Her face was remarked as “lank and leathery” and her hands were “so thin and transparent that a candle may be seen through them”. Other accounts suggested Mary had not eaten for at least ten years. The curios tale began to attract major attention during the period.
In a letter published anonymously in Cambrian Popular Antiquities (1815), a man who visited the family wrote: “I remarked that she has a strong desire to represent herself as a wonder." Accounts suggest in the village of Llangelynin, English nobles would visit her home and, in one account, a member of the Royal Family was said to be present before her death at 89 years old.
Some believed she, however, did in fact eat in secret but kept up her 'frightful appearance' guise for visitors. A similar story was the subject of Netflix film The Wonder starring Florence Pugh in which she plays the role of a nurse who visits a fictional 19th-century Irish town to treat a young girl who claimed to survive solely on “manna from heaven” in what the film assesses as a miracle.

One of the first to inspect Mary, however, was travel writer Thomas Pennant, who in his book, The Journey to Snowdon met the woman in her late 40s.
He wrote: “Her attendant told me, that her disposition of mind was mild; her temper even; that she was very religious, and very fervent in prayer: the natural effect of the state of her body, long unembarrassed with the grossness of food, and a constant alienation of thought from all worldly affairs.”
Stories tell that her parents did seek a cure for the illness in the early stages but that it did return.
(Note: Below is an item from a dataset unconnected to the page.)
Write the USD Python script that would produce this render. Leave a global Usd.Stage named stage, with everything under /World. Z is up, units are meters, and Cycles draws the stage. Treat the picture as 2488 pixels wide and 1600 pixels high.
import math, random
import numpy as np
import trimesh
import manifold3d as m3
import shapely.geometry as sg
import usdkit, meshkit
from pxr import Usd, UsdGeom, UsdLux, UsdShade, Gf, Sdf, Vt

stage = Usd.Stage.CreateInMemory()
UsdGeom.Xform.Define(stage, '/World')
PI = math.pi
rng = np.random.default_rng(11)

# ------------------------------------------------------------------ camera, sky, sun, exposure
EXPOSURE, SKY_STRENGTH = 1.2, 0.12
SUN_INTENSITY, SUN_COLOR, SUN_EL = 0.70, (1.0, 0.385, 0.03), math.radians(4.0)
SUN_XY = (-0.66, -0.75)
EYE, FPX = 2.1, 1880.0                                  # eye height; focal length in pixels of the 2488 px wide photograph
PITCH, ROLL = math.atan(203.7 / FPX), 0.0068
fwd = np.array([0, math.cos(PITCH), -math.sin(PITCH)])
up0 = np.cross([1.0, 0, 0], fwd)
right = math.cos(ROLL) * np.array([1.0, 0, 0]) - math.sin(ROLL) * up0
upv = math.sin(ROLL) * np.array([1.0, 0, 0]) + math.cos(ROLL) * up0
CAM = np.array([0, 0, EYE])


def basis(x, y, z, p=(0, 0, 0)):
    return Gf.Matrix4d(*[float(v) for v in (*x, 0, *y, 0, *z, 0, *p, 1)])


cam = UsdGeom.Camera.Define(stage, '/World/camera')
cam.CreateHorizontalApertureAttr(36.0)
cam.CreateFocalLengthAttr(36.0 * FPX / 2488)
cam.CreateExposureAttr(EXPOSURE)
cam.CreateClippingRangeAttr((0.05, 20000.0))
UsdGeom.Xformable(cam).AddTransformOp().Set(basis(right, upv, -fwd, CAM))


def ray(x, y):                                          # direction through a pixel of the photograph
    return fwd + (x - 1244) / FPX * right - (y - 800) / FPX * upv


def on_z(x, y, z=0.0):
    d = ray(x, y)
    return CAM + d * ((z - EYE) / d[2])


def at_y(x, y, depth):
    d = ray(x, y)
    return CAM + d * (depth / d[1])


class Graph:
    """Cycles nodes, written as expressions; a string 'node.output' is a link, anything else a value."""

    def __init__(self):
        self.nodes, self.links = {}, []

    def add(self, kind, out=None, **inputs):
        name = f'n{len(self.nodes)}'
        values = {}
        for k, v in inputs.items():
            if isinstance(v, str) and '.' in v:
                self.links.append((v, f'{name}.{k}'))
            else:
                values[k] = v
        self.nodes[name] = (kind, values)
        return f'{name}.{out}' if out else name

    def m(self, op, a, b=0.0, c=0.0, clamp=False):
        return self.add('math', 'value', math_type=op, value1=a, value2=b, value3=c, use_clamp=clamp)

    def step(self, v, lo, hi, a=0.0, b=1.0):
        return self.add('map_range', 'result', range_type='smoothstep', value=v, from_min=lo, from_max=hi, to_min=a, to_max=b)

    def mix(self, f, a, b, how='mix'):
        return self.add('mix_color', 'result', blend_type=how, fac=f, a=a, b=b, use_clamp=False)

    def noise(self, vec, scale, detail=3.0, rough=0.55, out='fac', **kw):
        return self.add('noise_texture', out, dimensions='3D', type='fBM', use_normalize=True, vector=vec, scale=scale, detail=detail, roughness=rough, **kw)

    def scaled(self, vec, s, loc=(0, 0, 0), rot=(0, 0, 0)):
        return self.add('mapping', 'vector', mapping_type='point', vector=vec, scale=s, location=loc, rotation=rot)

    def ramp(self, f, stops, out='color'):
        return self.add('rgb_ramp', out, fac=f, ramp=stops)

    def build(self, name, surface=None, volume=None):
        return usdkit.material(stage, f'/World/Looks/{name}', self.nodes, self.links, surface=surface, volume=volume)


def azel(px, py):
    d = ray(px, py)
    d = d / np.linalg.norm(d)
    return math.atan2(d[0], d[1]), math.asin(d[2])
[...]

Her mother sought intervention from God as Pennant continued: “During two years and a half, (she) remained insensible, and took no manner of nourishment, notwithstanding her friends forced open her mouth with a spoon, to get something down. But the moment the spoon was taken away, her teeth met, and closed with vast snapping and violence: during that time, she flung up vast quantities of blood.”
Pennant claimed she fasted for seven-and-a-half years while two writers from Oxford's Ashmolean museum touted a whopping fort years without sustenance. He also insists there were ways for her to consume something.
He added: “Sometimes a spoonful of wine. But frequently (she) abstains whole days from food and liquids. She sleeps very indifferently: the ordinary functions of nature are very small, and very seldom performed.”
One account tells of Mary's hobby of baking bread, which she could do from the confines of her bed. An artist, Edward Pugh, who sketched her portrait in her later years commented: “It has been asserted by some people, that Mary Thomas is an artful woman. That her illness has been feigned, to deceive the charitable stranger; and that her abstinence by day, is compensated by her voluptuous appetite being amply satisfied at night; and this was even told me by a gentleman in the neighbourhood.
“Is it not surprising, that people will so far suffer prejudice to get the better of their understanding, as to deny the truth of an extraordinary operation of Providence, for no other reason than that it appears unaccountable to them? Is it likely that a gay, young, and sprightly girl, at the artless age of 15, could have the courage to adopt an austere, rigid way of life: a mode of existence so shocking, that the very soul would naturally revolt from it.
"That she would abandon her companions, and those innocent pastimes and pleasures..... for the bitter potion of a perpetual imprisonment? Such a supposition is an egregious absurdity, broached by ignorant and unfeeling minds, without the slightest foundation of truth or probability.”